- **TASK REQUIREMENTS**: Leave out the pictures and retype only the lines from the opening line to the line that holds "o_ = thing('church_flagpole', 'white", both ends included.

- **RECORDED INFORMATION**:
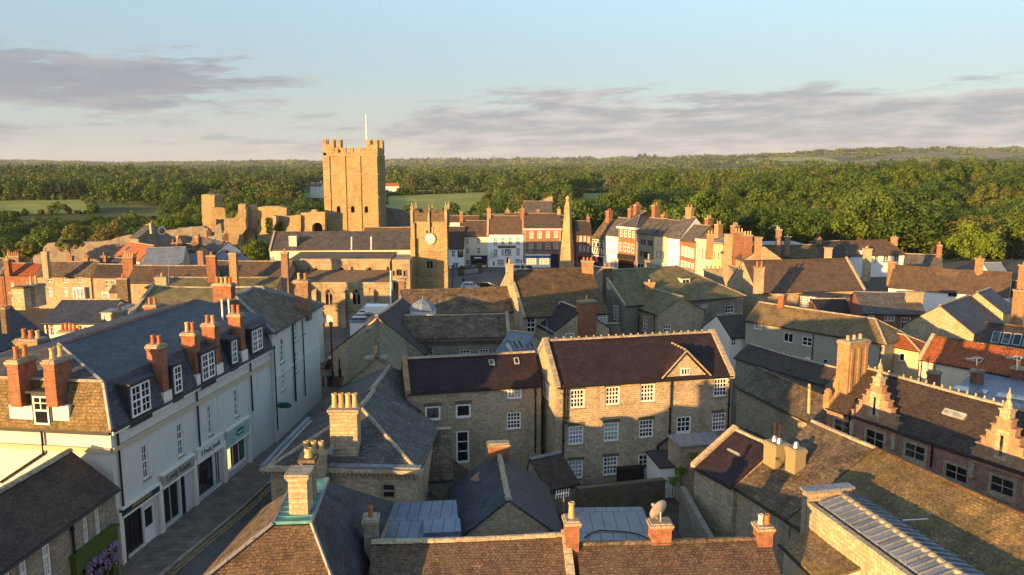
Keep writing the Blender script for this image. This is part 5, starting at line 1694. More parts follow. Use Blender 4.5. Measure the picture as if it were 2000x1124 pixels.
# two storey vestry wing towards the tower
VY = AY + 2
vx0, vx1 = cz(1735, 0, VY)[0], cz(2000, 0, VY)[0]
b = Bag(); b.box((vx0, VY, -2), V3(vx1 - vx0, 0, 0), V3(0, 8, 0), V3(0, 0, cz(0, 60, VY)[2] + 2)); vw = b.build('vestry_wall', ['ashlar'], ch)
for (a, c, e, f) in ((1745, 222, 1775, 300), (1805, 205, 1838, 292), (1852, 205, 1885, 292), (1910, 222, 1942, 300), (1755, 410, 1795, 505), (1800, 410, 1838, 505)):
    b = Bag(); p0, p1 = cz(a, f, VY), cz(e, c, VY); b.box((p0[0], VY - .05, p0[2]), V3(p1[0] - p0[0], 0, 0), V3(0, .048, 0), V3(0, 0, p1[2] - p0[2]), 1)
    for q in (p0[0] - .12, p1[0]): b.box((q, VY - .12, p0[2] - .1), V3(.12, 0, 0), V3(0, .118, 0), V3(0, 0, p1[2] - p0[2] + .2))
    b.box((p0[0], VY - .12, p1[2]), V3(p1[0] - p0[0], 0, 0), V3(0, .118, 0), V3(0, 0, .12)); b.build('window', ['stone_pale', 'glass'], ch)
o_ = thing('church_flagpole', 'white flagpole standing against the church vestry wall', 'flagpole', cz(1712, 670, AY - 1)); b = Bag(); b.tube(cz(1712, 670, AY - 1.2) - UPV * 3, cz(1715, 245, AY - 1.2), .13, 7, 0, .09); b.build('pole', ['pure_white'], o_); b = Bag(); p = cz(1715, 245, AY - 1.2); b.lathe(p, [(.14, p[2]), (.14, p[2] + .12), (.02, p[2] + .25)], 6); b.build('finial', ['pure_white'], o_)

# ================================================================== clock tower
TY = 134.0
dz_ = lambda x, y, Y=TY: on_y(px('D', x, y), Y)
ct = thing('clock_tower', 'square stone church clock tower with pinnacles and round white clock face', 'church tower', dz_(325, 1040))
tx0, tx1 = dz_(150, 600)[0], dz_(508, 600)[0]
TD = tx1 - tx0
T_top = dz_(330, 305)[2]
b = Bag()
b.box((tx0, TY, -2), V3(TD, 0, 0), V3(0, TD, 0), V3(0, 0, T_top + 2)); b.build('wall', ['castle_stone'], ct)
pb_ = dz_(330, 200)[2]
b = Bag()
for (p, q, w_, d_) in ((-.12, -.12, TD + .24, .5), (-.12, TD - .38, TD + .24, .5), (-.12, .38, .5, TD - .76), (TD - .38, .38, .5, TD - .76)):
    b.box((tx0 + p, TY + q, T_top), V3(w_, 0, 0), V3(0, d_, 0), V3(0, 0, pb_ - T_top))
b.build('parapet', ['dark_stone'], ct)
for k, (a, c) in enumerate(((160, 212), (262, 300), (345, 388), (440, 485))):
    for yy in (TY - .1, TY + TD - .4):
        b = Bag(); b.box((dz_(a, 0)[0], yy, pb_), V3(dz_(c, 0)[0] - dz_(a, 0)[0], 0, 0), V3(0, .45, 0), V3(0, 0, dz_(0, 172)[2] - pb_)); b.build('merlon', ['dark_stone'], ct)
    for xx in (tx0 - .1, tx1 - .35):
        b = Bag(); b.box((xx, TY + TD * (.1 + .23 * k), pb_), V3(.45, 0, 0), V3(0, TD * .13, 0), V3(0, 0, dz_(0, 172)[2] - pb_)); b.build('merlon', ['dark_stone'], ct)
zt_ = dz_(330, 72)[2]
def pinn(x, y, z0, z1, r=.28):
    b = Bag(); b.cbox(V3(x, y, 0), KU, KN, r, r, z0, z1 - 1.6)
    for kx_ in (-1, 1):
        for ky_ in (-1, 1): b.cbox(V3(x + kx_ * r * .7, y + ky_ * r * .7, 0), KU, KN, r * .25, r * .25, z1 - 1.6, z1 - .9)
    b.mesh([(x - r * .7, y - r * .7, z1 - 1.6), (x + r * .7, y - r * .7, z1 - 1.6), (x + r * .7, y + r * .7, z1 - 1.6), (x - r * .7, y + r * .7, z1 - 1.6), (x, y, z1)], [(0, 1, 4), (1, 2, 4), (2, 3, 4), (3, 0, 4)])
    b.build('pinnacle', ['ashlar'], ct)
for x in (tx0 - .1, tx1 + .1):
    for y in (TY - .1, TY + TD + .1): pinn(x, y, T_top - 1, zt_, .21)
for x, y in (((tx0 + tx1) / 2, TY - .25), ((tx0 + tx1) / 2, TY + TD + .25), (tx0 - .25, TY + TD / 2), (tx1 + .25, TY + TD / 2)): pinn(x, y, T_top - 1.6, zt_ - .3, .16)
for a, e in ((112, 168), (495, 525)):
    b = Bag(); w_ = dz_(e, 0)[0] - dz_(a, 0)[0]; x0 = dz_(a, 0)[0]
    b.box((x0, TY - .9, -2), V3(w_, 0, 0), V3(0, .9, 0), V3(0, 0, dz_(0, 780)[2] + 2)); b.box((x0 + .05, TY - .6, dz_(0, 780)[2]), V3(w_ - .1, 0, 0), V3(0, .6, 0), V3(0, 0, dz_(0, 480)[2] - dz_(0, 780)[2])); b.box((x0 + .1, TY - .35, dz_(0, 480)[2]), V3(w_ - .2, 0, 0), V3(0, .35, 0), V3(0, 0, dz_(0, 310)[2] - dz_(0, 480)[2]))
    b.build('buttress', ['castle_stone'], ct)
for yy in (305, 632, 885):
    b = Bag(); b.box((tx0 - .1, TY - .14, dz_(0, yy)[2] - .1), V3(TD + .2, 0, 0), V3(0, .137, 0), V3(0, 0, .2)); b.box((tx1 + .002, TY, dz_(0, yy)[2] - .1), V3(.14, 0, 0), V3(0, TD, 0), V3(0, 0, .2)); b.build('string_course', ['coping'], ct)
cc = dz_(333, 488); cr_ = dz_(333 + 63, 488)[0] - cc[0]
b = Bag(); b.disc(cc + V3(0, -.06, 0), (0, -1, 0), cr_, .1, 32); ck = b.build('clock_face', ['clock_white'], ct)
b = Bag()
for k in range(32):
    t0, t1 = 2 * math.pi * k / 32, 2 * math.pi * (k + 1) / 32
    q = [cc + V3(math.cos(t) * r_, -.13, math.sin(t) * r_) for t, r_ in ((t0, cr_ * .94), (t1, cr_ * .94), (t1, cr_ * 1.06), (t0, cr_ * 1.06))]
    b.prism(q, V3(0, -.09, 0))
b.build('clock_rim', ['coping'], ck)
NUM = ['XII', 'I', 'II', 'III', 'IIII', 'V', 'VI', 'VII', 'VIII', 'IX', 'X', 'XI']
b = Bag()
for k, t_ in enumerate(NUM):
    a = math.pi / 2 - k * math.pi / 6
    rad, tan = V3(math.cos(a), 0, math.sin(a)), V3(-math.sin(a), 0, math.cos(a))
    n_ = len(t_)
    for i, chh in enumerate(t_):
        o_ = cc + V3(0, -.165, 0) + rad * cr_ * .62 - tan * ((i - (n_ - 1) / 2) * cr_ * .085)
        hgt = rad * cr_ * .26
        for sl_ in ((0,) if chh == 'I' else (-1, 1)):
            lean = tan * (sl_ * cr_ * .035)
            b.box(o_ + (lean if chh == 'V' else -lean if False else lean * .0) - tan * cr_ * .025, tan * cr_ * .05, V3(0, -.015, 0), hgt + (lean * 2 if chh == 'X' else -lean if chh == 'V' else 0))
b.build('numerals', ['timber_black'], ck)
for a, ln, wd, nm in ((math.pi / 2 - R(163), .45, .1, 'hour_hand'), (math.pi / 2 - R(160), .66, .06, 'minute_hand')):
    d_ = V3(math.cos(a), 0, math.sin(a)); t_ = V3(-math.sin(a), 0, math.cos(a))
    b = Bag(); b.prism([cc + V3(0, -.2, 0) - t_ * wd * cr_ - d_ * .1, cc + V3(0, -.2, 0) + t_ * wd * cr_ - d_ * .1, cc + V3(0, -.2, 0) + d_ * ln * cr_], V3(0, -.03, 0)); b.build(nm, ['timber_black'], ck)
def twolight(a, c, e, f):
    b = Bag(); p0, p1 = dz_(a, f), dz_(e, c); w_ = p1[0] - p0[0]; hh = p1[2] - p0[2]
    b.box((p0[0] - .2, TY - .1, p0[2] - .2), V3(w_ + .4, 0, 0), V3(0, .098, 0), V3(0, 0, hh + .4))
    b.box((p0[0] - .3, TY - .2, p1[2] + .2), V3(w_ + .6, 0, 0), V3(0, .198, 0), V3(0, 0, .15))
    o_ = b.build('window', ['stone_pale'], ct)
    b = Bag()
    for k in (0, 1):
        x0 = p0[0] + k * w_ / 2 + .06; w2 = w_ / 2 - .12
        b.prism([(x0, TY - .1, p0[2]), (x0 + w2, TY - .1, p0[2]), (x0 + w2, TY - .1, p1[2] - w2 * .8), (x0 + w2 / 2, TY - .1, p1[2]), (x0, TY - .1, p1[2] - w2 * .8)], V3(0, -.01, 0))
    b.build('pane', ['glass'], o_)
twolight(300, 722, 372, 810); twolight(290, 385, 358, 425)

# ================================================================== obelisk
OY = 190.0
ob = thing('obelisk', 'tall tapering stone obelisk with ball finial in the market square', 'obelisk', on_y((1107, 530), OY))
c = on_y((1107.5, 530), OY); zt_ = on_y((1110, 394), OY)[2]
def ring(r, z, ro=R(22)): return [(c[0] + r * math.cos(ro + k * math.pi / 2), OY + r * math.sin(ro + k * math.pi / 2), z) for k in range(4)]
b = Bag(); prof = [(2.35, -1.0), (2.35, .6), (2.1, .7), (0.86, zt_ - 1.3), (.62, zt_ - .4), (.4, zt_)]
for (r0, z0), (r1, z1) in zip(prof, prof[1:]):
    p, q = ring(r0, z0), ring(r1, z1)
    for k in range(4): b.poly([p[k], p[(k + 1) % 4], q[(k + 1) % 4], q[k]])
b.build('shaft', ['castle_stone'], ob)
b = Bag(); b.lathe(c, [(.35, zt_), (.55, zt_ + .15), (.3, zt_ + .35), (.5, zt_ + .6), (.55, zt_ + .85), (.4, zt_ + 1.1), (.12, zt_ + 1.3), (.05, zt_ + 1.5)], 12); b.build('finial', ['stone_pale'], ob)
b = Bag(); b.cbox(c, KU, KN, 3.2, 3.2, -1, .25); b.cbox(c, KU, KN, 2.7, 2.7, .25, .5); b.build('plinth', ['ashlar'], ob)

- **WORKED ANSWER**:
Keep writing the Blender script for this image. This is part 5, starting at line 1694. More parts follow. Use Blender 4.5. Measure the picture as if it were 2000x1124 pixels.
# two storey vestry wing towards the tower
VY = AY + 2
vx0, vx1 = cz(1735, 0, VY)[0], cz(2000, 0, VY)[0]
b = Bag(); b.box((vx0, VY, -2), V3(vx1 - vx0, 0, 0), V3(0, 8, 0), V3(0, 0, cz(0, 60, VY)[2] + 2)); vw = b.build('vestry_wall', ['ashlar'], ch)
for (a, c, e, f) in ((1745, 222, 1775, 300), (1805, 205, 1838, 292), (1852, 205, 1885, 292), (1910, 222, 1942, 300), (1755, 410, 1795, 505), (1800, 410, 1838, 505)):
    b = Bag(); p0, p1 = cz(a, f, VY), cz(e, c, VY); b.box((p0[0], VY - .05, p0[2]), V3(p1[0] - p0[0], 0, 0), V3(0, .048, 0), V3(0, 0, p1[2] - p0[2]), 1)
    for q in (p0[0] - .12, p1[0]): b.box((q, VY - .12, p0[2] - .1), V3(.12, 0, 0), V3(0, .118, 0), V3(0, 0, p1[2] - p0[2] + .2))
    b.box((p0[0], VY - .12, p1[2]), V3(p1[0] - p0[0], 0, 0), V3(0, .118, 0), V3(0, 0, .12)); b.build('window', ['stone_pale', 'glass'], ch)
o_ = thing('church_flagpole', 'white flagpole standing against the church vestry wall', 'flagpole', cz(1712, 670, AY - 1)); b = Bag(); b.tube(cz(1712, 670, AY - 1.2) - UPV * 3, cz(1715, 245, AY - 1.2), .13, 7, 0, .09); b.build('pole', ['pure_white'], o_); b = Bag(); p = cz(1715, 245, AY - 1.2); b.lathe(p, [(.14, p[2]), (.14, p[2] + .12), (.02, p[2] + .25)], 6); b.build('finial', ['pure_white'], o_)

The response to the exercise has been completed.